SOUTH BEND — Following an all-time high in drug overdose deaths in Indiana in 2017, things improved in 2018 as the state saw a 26 percent decrease in total deaths.

Roughly 1,355 people died of a drug overdose in the state in 2018, down from the 1,840 people in 2017, according to provisional data collected by the Indiana State Department of Health. St. Joseph and surrounding counties also saw significant decreases after the 2017 spike. St. Joseph County had 59 overdose deaths last year, a 15 percent decrease. LaPorte County saw the biggest decrease in the area, dropping 44 percent to 16 deaths in 2018.

While these totals include overdose deaths from all types of drugs, the majority involved some kind of opioid. Nearly 70 percent of St. Joseph County’s deaths resulted from an opioid. Not only are overdose deaths decreasing, but the number of doses of the overdose-reversing drug, naloxone, that South Bend emergency responders are administering is down, said Andy Myer, assistant chief of EMS.

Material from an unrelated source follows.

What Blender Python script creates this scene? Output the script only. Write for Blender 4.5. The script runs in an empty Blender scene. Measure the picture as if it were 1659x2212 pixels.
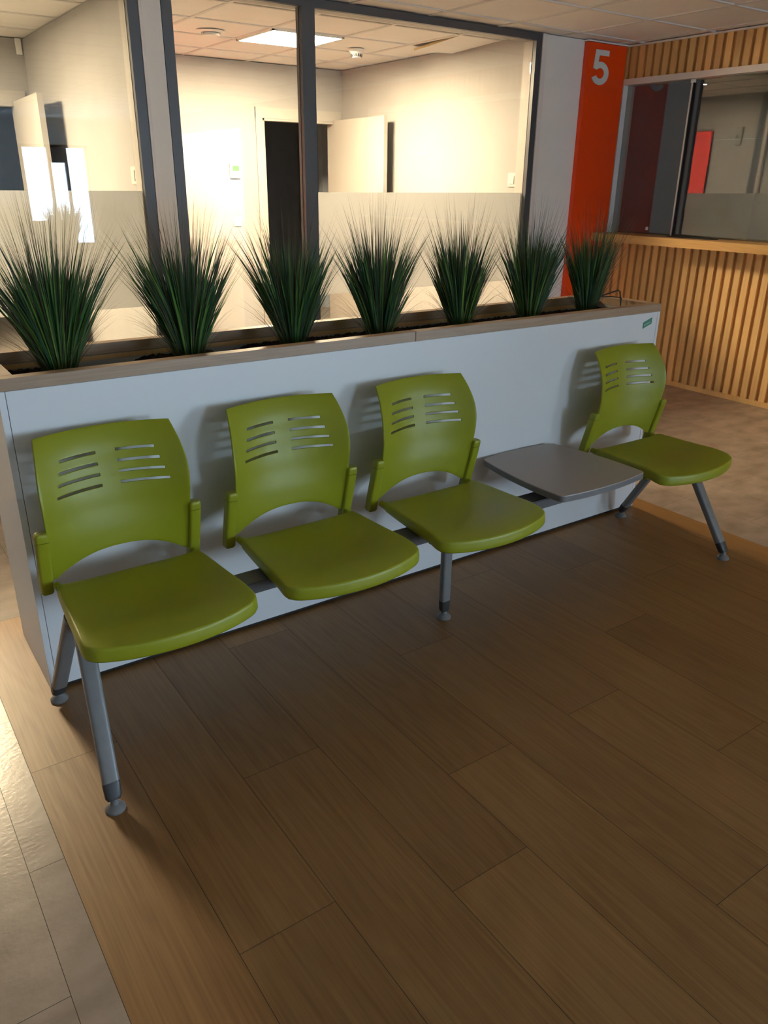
import bpy, bmesh, math, random
from mathutils import Matrix, Vector
PI = math.pi
sc = bpy.context.scene
C = sc.collection
rnd = random.Random(7)

# ------------------------------------------------------------------ helpers
class MB:
    def __init__(s): s.v = []; s.f = []; s.col = []
    def quad(s, a, b, c, d): 
        n = len(s.v); s.v += [a, b, c, d]; s.f.append((n, n+1, n+2, n+3))
    def box(s, x0, x1, y0, y1, z0, z1, M=None):
        n = len(s.v)
        p = [(x, y, z) for z in (z0, z1) for x, y in ((x0, y0), (x1, y0), (x1, y1), (x0, y1))]
        if M: p = [tuple(M @ Vector(q)) for q in p]
        s.v += p
        s.f += [tuple(n+i for i in q) for q in ((0, 3, 2, 1), (4, 5, 6, 7), (0, 1, 5, 4), (1, 2, 6, 5), (2, 3, 7, 6), (3, 0, 4, 7))]
        return s
    def prism(s, pts, z0, z1, M=None):
        n = len(s.v); k = len(pts)
        p = [(x, y, z0) for x, y in pts] + [(x, y, z1) for x, y in pts]
        if M: p = [tuple(M @ Vector(q)) for q in p]
        s.v += p
        s.f.append(tuple(n+i for i in reversed(range(k)))); s.f.append(tuple(n+k+i for i in range(k)))
        for i in range(k): j = (i+1) % k; s.f.append((n+i, n+j, n+k+j, n+k+i))
        return s
    def loft(s, rings, cap=True):
        n = len(s.v); k = len(rings[0])
        for r in rings: s.v += [tuple(q) for q in r]
        for a in range(len(rings)-1):
            for i in range(k):
                j = (i+1) % k; b = n+a*k
                s.f.append((b+i, b+j, b+k+j, b+k+i))
        if cap:
            s.f.append(tuple(n+i for i in reversed(range(k)))); b = n+(len(rings)-1)*k
            s.f.append(tuple(b+i for i in range(k)))
        return s
    def tube(s, pts, r, k=8):
        rings = []
        for i, p in enumerate(pts):
            p = Vector(p); a = Vector(pts[max(i-1, 0)]); b = Vector(pts[min(i+1, len(pts)-1)])
            d = (b-a).normalized(); u = d.cross(Vector((0, 0, 1)))
            if u.length < 1e-3: u = Vector((1, 0, 0))
            u.normalize(); w = u.cross(d)
            rr = r[i] if isinstance(r, (list, tuple)) else r
            rings.append([p+(u*math.cos(t)+w*math.sin(t))*rr for t in [2*PI*j/k for j in range(k)]])
        return s.loft(rings)
    def build(s, name, mat, parent=None, smooth=False, bevel=0, kind=None, attr=None):
        me = bpy.data.meshes.new(name); me.from_pydata(s.v, [], s.f); me.update()
        bm = bmesh.new(); bm.from_mesh(me)
        if attr is None: bmesh.ops.recalc_face_normals(bm, faces=bm.faces)
        if bevel: bmesh.ops.bevel(bm, geom=list(bm.edges), offset=bevel, segments=2, affect='EDGES', clamp_overlap=True)
        bm.to_mesh(me); bm.free()
        if smooth:
            me.polygons.foreach_set('use_smooth', [True]*len(me.polygons)); me.set_sharp_from_angle(angle=math.radians(38))
        if attr is not None:
            a = me.attributes.new('tone', 'FLOAT', 'FACE'); a.data.foreach_set('value', attr)
        o = bpy.data.objects.new(name, me); C.objects.link(o)
        if mat: me.materials.append(mat)
        if parent:
            o.parent = parent; o.matrix_parent_inverse = Matrix.Identity(4)
            if parent.get('_base'): pass
        if kind: o['kind'] = kind
        return o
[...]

In 2017, South Bend EMS administered 494 doses of naloxone, more commonly known by the brand name Narcan. Last year, EMS administered 413 doses. The start of 2019 is also down from the past two years. From Jan. 1 to Feb. 27 this year, 34 doses were administered. There were 59 doses in 2018 and 66 in 2017 for the same time span.

Myer expects part of the decrease is because more regular citizens carry Narcan and are using it. He didn’t have exact numbers, but said there are calls where EMS arrives and a lay person has already administered Narcan.

“It’s still a good thing,” Myer said, “because it’s still saving lives.”

The dip, however, doesn’t mean there are fewer drugs on the street, said David Wells, commander of the county’s Drug Investigation Unit. The unit actually opened more cases in 2018 than in the previous year, he said. The DIU had 121 new cases last year, up from 95 in 2017. Those cases include investigations into both overdose deaths and violent armed drug trafficking.

Wells said they are still taking large quantities of heroin and meth off the street. He declined to give examples because they involve ongoing investigations, but said the prevalence of opioids is not decreasing the amount of other drugs on the street. If anything it’s increasing, he said, as many people will use meth with heroin because heroin is a downer while meth is an upper.

Raising awareness

Wells and Myer both attributed some of the decline in overdose deaths to a growing understanding of the dangers of opioids as well as an increasing number of pill drops in the area, many which are organized by Becky Savage and the 525 Foundation.